Whilst Rebérioux’s papers tell a story of her militancy as an individual they also reveal much about the changing social practices during her own lifetime, for example the shift from writing letters by hand to using typewriters and later faxes and emails towards the end of her lifetime. Of course, the strength of the paper archive is in itself limited to this post-war generation, as the digital age leaves increasingly fewer material traces, posing new questions about how historians uses digital sources in their research. For individuals such as Rebérioux and her colleagues, delving into paper archives can be used to understand a life lived in a way that can be complementary to oral histories and the memories of former colleagues, family and friends.

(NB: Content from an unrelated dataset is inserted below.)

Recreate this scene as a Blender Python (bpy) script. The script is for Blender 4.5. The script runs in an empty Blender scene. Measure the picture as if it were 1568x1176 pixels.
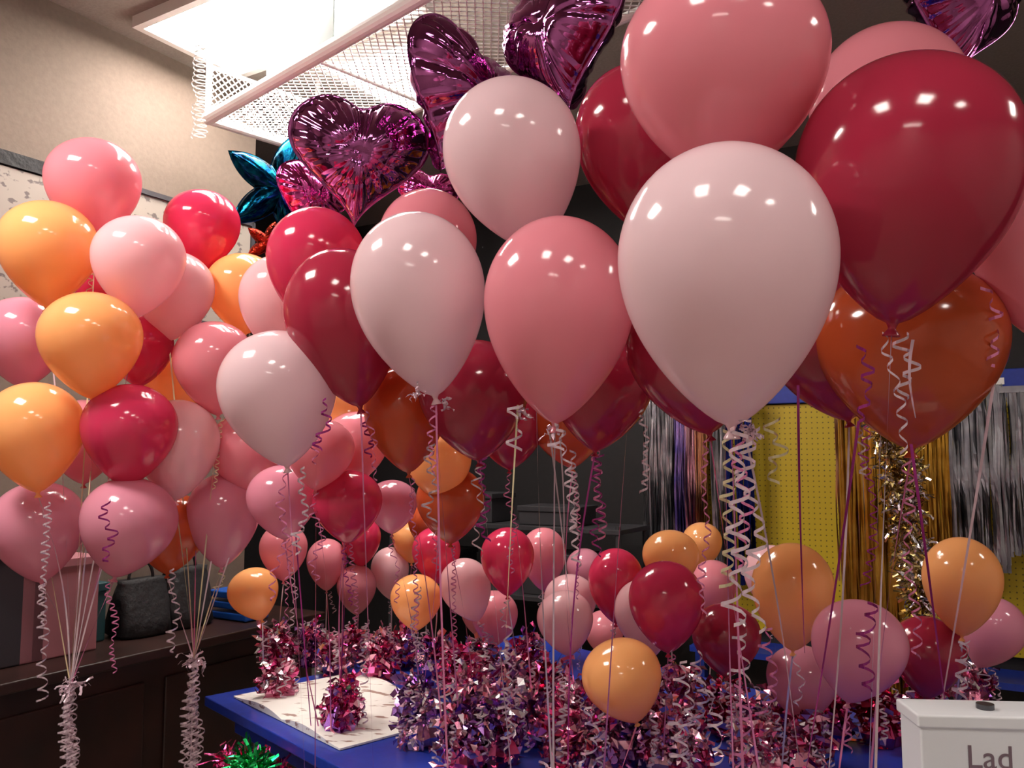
import bpy, math, random
from mathutils import Vector, Matrix, noise
random.seed(7)
F=1279.0; CX=784.0; CY=588.0
CAM=Vector((0,0,1.5)); PITCH=math.radians(5)
FW=Vector((0,math.cos(PITCH),math.sin(PITCH))); UP=Vector((0,-math.sin(PITCH),math.cos(PITCH))); RT=Vector((1,0,0))
def P(px,py,d): return CAM+(FW+RT*((px-CX)/F)+UP*((CY-py)/F))*d
def HZ(px,py,z):
    r=FW+RT*((px-CX)/F)+UP*((CY-py)/F); return CAM+r*((z-CAM.z)/r.z)
U=Vector((0.514,0.857,0)).normalized(); V=Vector((U.y,-U.x,0)); O=Vector((-1.78,2.9,0))
def L(a,b,z=0): return O+V*a+U*b+Vector((0,0,z))
ROOMROT=math.atan2(V.y,V.x)
def lin(c):
    return tuple([((x/255)/12.92 if x/255<=0.04045 else ((x/255+0.055)/1.055)**2.4) for x in c]+[1.0])
# ---------------- materials
def newmat(name):
    m=bpy.data.materials.new(name); m.use_nodes=True
    nt=m.node_tree; return m,nt,nt.nodes['Principled BSDF'],nt.nodes['Material Output']
def mat(name,c,rough=0.5,metal=0.0,bump=0,bscale=20,var=0,coat=0,spec=0.5):
    m,nt,b,o=newmat(name)
    b.inputs['Base Color'].default_value=lin(c); b.inputs['Roughness'].default_value=rough; b.inputs['Metallic'].default_value=metal
    b.inputs['Coat Weight'].default_value=coat; b.inputs['Specular IOR Level'].default_value=spec
    tc=nt.nodes.new('ShaderNodeTexCoord'); n=nt.nodes.new('ShaderNodeTexNoise'); n.inputs['Scale'].default_value=bscale; n.inputs['Detail'].default_value=4
    nt.links.new(tc.outputs['Object'],n.inputs['Vector'])
    if bump:
        bp=nt.nodes.new('ShaderNodeBump'); bp.inputs['Strength'].default_value=bump; bp.inputs['Distance'].default_value=0.02
        nt.links.new(n.outputs['Fac'],bp.inputs['Height']); nt.links.new(bp.outputs['Normal'],b.inputs['Normal'])
    if var:
        r=nt.nodes.new('ShaderNodeValToRGB'); a=lin([x*(1-var) for x in c]); z=lin([min(255,x*(1+var)) for x in c])
        r.color_ramp.elements[0].position=.3; r.color_ramp.elements[1].position=.7
        r.color_ramp.elements[0].color=a; r.color_ramp.elements[1].color=z
        nt.links.new(n.outputs['Fac'],r.inputs['Fac']); nt.links.new(r.outputs['Color'],b.inputs['Base Color'])
    return m
def latex(name,c,tr=0.34):
    m,nt,b,o=newmat(name)
    b.inputs['Base Color'].default_value=lin(c); b.inputs['Roughness'].default_value=0.12
    b.inputs['Specular IOR Level'].default_value=0.65
    t=nt.nodes.new('ShaderNodeBsdfTranslucent'); t.inputs['Color'].default_value=lin(c)
    mx=nt.nodes.new('ShaderNodeMixShader'); mx.inputs[0].default_value=tr
    nt.links.new(b.outputs[0],mx.inputs[1]); nt.links.new(t.outputs[0],mx.inputs[2]); nt.links.new(mx.outputs[0],o.inputs['Surface'])
    return m
def emis(name,c,s):
    m,nt,b,o=newmat(name)
    b.inputs['Base Color'].default_value=lin(c); b.inputs['Emission Color'].default_value=lin(c); b.inputs['Emission Strength'].default_value=s
    return m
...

JF Maifflet and Damien Richard recently suggested that ‘l’histoire n’est pas qu’un métier c’est aussi un plaisir, une vision du monde et de la société, un engagement’.[4] Scrutinising a group of historians who blurred the lines between historical research and political engagement can help to reveal more about the place of history in contemporary politics and society. Moreover, studying individuals like Rebérioux questions the place of our own subjectivities in writing history: at what point do private individual and professional historian cross over?
[1] Edward Hallett Carr, What is history? (London: Macmillan, 1961), p. 17.
[2] Karl Mannheim, ‘The problem of generations [1923]’, in Essays on the sociology of knowledge, ed. Paul Kecskemeti (London: Routledge, 1952).
[3] Pierre Nora (ed.), Essais d’ego-histoire (Paris: Gallimard, 1987).
[4] JF Maifflet and Damien Richard, ‘Qu’est-ce qu’un historien? Essais typologiques et imaginaires sociaux’, in Le mai 68 des historiens: entre identités narratives et histoire orale, ed. Agnès Callu (Villeneuve-d’Ascq: Presses universitaires du Septentrion, 2010), p. 89.